Because they run on hydrogen, the new trains have the potential to save more than 422,000 gallons of diesel fuel per year, according to the news wire. A gallon of burned diesel fuel produces about 22 pounds of CO2, which means the fleet could cut CO2 emissions by up to 460 tons per year. The hydrogen currently used to fuel the locomotives is produced as a byproduct from chemical processes, but specialty gas company Linde hopes to produce it using only renewable energy within three years.

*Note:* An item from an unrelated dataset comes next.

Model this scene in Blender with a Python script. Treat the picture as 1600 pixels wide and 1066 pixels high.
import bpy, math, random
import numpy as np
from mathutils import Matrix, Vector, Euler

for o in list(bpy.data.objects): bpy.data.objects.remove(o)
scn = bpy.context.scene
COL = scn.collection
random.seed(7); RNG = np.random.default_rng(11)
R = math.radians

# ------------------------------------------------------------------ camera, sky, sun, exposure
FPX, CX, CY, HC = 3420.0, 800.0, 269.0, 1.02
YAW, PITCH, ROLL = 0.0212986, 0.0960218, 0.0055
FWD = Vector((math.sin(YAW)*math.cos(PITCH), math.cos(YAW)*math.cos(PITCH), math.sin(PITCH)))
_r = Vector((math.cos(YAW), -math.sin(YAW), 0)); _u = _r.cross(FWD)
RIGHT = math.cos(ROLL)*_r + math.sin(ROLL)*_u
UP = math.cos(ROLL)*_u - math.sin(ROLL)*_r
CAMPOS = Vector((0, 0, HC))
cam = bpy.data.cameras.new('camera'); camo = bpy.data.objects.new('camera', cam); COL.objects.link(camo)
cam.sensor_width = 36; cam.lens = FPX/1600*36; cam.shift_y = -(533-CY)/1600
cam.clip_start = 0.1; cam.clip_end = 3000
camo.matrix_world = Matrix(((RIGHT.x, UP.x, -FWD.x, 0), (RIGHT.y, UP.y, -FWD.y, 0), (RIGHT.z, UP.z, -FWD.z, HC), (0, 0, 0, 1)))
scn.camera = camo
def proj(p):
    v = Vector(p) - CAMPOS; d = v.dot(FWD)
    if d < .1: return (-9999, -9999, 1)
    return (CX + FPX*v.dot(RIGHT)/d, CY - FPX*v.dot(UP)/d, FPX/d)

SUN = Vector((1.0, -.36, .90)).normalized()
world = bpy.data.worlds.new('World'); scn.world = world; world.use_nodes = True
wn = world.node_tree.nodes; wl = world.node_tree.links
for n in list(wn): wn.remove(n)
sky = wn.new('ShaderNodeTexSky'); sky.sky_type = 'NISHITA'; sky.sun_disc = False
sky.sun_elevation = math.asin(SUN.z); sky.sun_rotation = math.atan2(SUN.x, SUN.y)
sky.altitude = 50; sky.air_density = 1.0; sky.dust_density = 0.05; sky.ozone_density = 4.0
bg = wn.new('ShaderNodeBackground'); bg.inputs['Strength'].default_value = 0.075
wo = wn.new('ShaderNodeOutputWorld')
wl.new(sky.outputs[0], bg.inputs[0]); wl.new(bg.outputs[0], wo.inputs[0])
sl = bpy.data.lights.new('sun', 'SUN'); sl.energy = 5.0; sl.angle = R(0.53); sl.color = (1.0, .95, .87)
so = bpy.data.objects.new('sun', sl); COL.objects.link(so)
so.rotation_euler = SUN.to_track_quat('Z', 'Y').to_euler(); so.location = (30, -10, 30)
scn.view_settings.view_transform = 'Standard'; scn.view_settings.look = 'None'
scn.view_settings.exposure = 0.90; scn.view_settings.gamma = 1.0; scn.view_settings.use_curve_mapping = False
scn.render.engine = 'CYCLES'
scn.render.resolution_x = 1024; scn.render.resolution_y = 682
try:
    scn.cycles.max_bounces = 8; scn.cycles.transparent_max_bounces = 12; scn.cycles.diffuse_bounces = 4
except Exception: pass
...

Alstom says its trains have a range of 621 miles and can travel at speeds of up to 87 mph, though they will normally operate between 50 to 75 mph. That means that each of the locomotives should be able to run for an entire day on a tank of hydrogen, according to CNN. A hydrogen filling station has already been established along the route, which runs between the towns of Cuxhaven, Bremerhaven, Bremervoerde and Buxtehude. Five of the hydrogen trains debuted earlier this week and will gradually replace their 15 diesel counterparts. By the end of the year, every train on the line will be powered by hydrogen.

Lower Saxony won’t have the only hydrogen train fleet for much longer. Frankfurt has reportedly ordered 27 such locomotives for use around its metropolitan area, while Italy and France have also commissioned hydrogen trains.